THE PROBLEM
Without the images, output each record below as it stands.

####

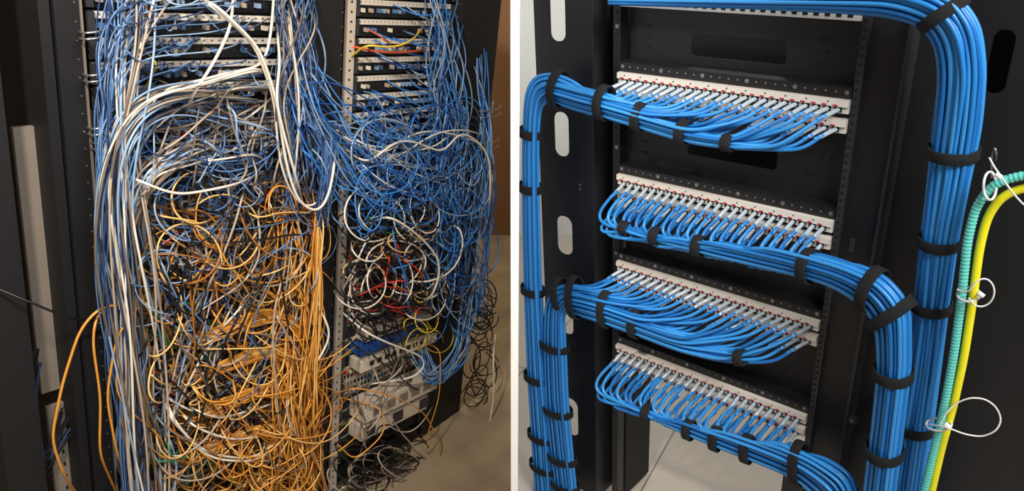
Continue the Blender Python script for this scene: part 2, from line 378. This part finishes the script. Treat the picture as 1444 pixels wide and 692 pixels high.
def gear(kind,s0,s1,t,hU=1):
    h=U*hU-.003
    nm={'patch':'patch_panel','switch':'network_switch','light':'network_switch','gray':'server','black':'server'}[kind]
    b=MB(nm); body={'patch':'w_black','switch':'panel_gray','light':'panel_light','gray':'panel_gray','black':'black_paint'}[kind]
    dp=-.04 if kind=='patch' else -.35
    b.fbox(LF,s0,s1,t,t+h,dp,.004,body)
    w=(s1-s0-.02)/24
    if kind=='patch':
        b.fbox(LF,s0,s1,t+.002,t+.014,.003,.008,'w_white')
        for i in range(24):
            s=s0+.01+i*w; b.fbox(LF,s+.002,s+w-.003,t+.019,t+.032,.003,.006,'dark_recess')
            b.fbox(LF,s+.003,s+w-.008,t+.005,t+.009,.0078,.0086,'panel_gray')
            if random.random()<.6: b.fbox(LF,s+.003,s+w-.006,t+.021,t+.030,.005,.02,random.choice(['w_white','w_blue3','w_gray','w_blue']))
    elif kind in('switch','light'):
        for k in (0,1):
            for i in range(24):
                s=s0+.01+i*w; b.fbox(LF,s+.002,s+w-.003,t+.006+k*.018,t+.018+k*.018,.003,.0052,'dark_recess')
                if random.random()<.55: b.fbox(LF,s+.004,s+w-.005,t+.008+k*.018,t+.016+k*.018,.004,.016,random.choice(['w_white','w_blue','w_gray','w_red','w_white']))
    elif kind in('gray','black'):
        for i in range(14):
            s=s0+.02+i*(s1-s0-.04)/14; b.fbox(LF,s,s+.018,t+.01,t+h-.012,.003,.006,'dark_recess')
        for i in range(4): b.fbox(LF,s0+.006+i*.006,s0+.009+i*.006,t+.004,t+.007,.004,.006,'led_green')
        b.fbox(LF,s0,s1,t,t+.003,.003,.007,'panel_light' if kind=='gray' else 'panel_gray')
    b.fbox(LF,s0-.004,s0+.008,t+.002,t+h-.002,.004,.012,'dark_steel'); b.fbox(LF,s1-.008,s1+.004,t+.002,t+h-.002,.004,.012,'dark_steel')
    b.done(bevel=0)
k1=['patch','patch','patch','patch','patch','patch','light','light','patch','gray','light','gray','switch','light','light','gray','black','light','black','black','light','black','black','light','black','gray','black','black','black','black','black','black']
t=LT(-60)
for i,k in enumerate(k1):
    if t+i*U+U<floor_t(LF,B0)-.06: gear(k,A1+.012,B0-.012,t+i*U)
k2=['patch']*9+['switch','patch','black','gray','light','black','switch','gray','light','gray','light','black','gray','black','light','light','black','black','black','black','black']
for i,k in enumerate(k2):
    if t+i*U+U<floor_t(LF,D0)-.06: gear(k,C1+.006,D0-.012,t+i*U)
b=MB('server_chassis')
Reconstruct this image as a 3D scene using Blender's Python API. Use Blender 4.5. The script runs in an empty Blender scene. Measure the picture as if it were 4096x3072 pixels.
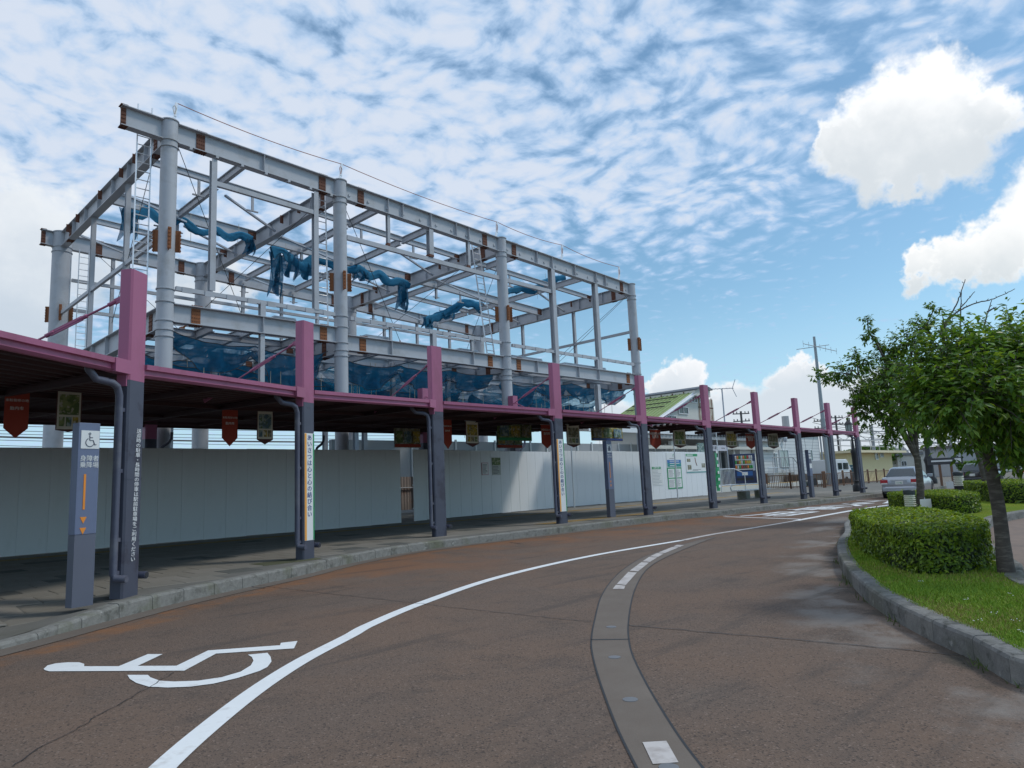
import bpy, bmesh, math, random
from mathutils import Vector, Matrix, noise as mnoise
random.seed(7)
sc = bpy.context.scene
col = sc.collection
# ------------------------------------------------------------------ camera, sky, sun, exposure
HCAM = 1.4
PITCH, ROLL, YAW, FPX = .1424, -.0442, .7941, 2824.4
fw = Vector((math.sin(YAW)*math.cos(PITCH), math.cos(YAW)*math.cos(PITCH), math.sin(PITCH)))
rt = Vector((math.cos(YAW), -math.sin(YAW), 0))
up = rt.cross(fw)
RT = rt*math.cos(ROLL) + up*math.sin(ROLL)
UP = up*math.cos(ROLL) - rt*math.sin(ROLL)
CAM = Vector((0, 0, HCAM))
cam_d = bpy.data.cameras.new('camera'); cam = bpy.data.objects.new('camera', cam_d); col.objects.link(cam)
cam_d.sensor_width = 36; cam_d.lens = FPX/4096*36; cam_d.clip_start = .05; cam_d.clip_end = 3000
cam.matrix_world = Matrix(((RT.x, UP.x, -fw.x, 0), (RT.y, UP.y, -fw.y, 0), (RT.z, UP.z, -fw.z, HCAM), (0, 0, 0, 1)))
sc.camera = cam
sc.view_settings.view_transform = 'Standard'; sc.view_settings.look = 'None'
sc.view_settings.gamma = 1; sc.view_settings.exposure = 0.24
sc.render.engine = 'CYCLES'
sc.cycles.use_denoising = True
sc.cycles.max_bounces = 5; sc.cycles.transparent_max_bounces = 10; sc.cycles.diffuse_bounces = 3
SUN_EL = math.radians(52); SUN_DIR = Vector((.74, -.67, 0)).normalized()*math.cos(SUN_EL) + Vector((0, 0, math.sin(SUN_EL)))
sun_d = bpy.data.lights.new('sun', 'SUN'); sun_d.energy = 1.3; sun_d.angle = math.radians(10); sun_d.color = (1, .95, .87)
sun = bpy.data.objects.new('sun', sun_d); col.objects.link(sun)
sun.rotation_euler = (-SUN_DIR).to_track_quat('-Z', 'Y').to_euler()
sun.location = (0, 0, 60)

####

TASK SOLUTION
Continue the Blender Python script for this scene: part 2, from line 378. This part finishes the script. Treat the picture as 1444 pixels wide and 692 pixels high.
def gear(kind,s0,s1,t,hU=1):
    h=U*hU-.003
    nm={'patch':'patch_panel','switch':'network_switch','light':'network_switch','gray':'server','black':'server'}[kind]
    b=MB(nm); body={'patch':'w_black','switch':'panel_gray','light':'panel_light','gray':'panel_gray','black':'black_paint'}[kind]
    dp=-.04 if kind=='patch' else -.35
    b.fbox(LF,s0,s1,t,t+h,dp,.004,body)
    w=(s1-s0-.02)/24
    if kind=='patch':
        b.fbox(LF,s0,s1,t+.002,t+.014,.003,.008,'w_white')
        for i in range(24):
            s=s0+.01+i*w; b.fbox(LF,s+.002,s+w-.003,t+.019,t+.032,.003,.006,'dark_recess')
            b.fbox(LF,s+.003,s+w-.008,t+.005,t+.009,.0078,.0086,'panel_gray')
            if random.random()<.6: b.fbox(LF,s+.003,s+w-.006,t+.021,t+.030,.005,.02,random.choice(['w_white','w_blue3','w_gray','w_blue']))
    elif kind in('switch','light'):
        for k in (0,1):
            for i in range(24):
                s=s0+.01+i*w; b.fbox(LF,s+.002,s+w-.003,t+.006+k*.018,t+.018+k*.018,.003,.0052,'dark_recess')
                if random.random()<.55: b.fbox(LF,s+.004,s+w-.005,t+.008+k*.018,t+.016+k*.018,.004,.016,random.choice(['w_white','w_blue','w_gray','w_red','w_white']))
    elif kind in('gray','black'):
        for i in range(14):
            s=s0+.02+i*(s1-s0-.04)/14; b.fbox(LF,s,s+.018,t+.01,t+h-.012,.003,.006,'dark_recess')
        for i in range(4): b.fbox(LF,s0+.006+i*.006,s0+.009+i*.006,t+.004,t+.007,.004,.006,'led_green')
        b.fbox(LF,s0,s1,t,t+.003,.003,.007,'panel_light' if kind=='gray' else 'panel_gray')
    b.fbox(LF,s0-.004,s0+.008,t+.002,t+h-.002,.004,.012,'dark_steel'); b.fbox(LF,s1-.008,s1+.004,t+.002,t+h-.002,.004,.012,'dark_steel')
    b.done(bevel=0)
k1=['patch','patch','patch','patch','patch','patch','light','light','patch','gray','light','gray','switch','light','light','gray','black','light','black','black','light','black','black','light','black','gray','black','black','black','black','black','black']
t=LT(-60)
for i,k in enumerate(k1):
    if t+i*U+U<floor_t(LF,B0)-.06: gear(k,A1+.012,B0-.012,t+i*U)
k2=['patch']*9+['switch','patch','black','gray','light','black','switch','gray','light','gray','light','black','gray','black','light','light','black','black','black','black','black']
for i,k in enumerate(k2):
    if t+i*U+U<floor_t(LF,D0)-.06: gear(k,C1+.006,D0-.012,t+i*U)
b=MB('server_chassis')
Reconstruct this image as a 3D scene using Blender's Python API. Use Blender 4.5. The script runs in an empty Blender scene. Measure the picture as if it were 4096x3072 pixels.
import bpy, bmesh, math, random
from mathutils import Vector, Matrix, noise as mnoise
random.seed(7)
sc = bpy.context.scene
col = sc.collection
# ------------------------------------------------------------------ camera, sky, sun, exposure
HCAM = 1.4
PITCH, ROLL, YAW, FPX = .1424, -.0442, .7941, 2824.4
fw = Vector((math.sin(YAW)*math.cos(PITCH), math.cos(YAW)*math.cos(PITCH), math.sin(PITCH)))
rt = Vector((math.cos(YAW), -math.sin(YAW), 0))
up = rt.cross(fw)
RT = rt*math.cos(ROLL) + up*math.sin(ROLL)
UP = up*math.cos(ROLL) - rt*math.sin(ROLL)
CAM = Vector((0, 0, HCAM))
cam_d = bpy.data.cameras.new('camera'); cam = bpy.data.objects.new('camera', cam_d); col.objects.link(cam)
cam_d.sensor_width = 36; cam_d.lens = FPX/4096*36; cam_d.clip_start = .05; cam_d.clip_end = 3000
cam.matrix_world = Matrix(((RT.x, UP.x, -fw.x, 0), (RT.y, UP.y, -fw.y, 0), (RT.z, UP.z, -fw.z, HCAM), (0, 0, 0, 1)))
sc.camera = cam
sc.view_settings.view_transform = 'Standard'; sc.view_settings.look = 'None'
sc.view_settings.gamma = 1; sc.view_settings.exposure = 0.24
sc.render.engine = 'CYCLES'
sc.cycles.use_denoising = True
sc.cycles.max_bounces = 5; sc.cycles.transparent_max_bounces = 10; sc.cycles.diffuse_bounces = 3
SUN_EL = math.radians(52); SUN_DIR = Vector((.74, -.67, 0)).normalized()*math.cos(SUN_EL) + Vector((0, 0, math.sin(SUN_EL)))
sun_d = bpy.data.lights.new('sun', 'SUN'); sun_d.energy = 1.3; sun_d.angle = math.radians(10); sun_d.color = (1, .95, .87)
sun = bpy.data.objects.new('sun', sun_d); col.objects.link(sun)
sun.rotation_euler = (-SUN_DIR).to_track_quat('-Z', 'Y').to_euler()
sun.location = (0, 0, 60)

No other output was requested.